A few months ago, the British oversaw Basra and its province. The Americans had troops on the ground in eight other southern provinces but ran them from Camp Victory in Baghdad.

About a month ago, the 10th Mountain Division moved down to Basra and took over a newly formed MND-South to combine the nine provinces under one U.S. command.

The 34th Infantry Division took over MND-South on Wednesday. The division oversees 14,000 coalition forces and 4,100 Iraqi army troops. There are also more than 100,000 Iraqi police and an additional 4,500 Iraqis who control the borders, according to 1st Lt. Jeffrey Gruidl, a spokesman for the division.

Lang said their job now is to help southern Iraq improve its services so it can eventually sell its resources to the rest of the world.

Already, some Iraqis are doing just that.

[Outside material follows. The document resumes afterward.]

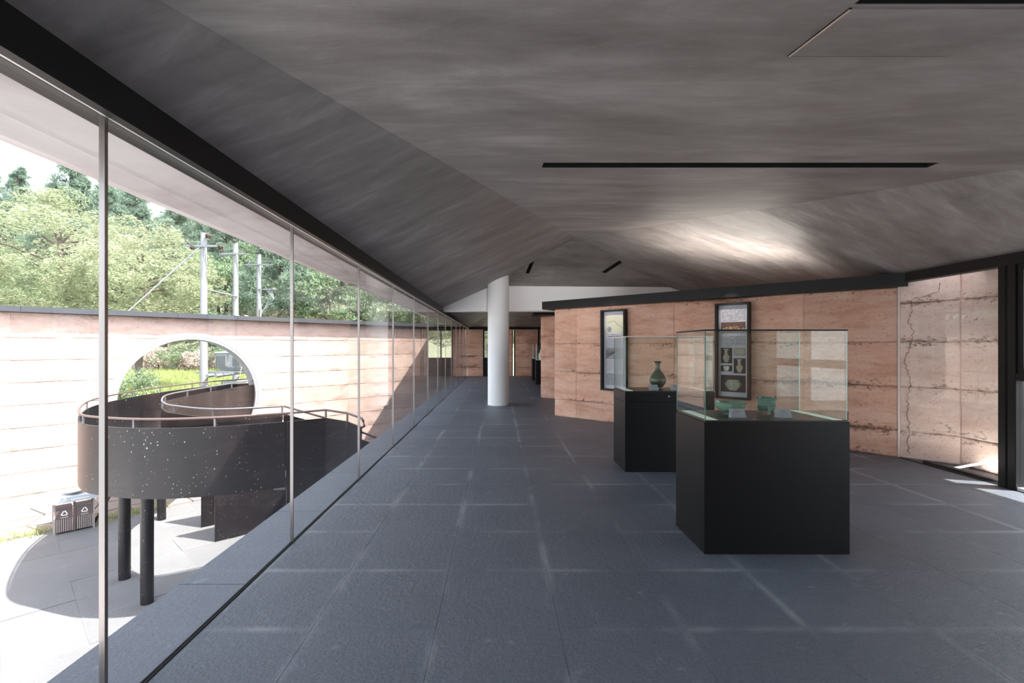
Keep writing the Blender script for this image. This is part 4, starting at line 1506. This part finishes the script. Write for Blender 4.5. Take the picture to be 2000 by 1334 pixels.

Southern Iraq has three commercial airports, some of the country’s richest oil fields and some of Islam’s most cherished religious sites.

Private tour buses take hundreds of visitors from the Iranian border to Karbala and other cities each week. The government has built a business center near the Basra airport, with the hope that international oil companies will rent offices to set up shop and buy into Iraq’s oil trade, Lang said.

But that business center remains up to $3 million shy of completion, Lang said. Before that final investment comes, the city and the area must be a place that can take care of its own citizens.

That’s why he thinks it’s a perfect time for the 34th Infantry Division. The division includes soldiers of the Minnesota National Guard, who have deployed to Iraq before. Last time, the unit spent 22 months away from home, first in training and then in an extended 16-month stay in Iraq before going home in July 2007.

About 1,100 members of the MND-South command are from the Guard, including Lang, who at home is the general manager for a ready-mix concrete company with 350 workers. It was the legal staff from the 34th — which includes a civilian judge, prosecutors and defense attorneys — who cut those 900 court cases by 300 in the past few weeks, Lang said.

"We bring in our civilian skills as well as our military skills," Lang said. "There’s a lot in Iraq that we can do to assist them."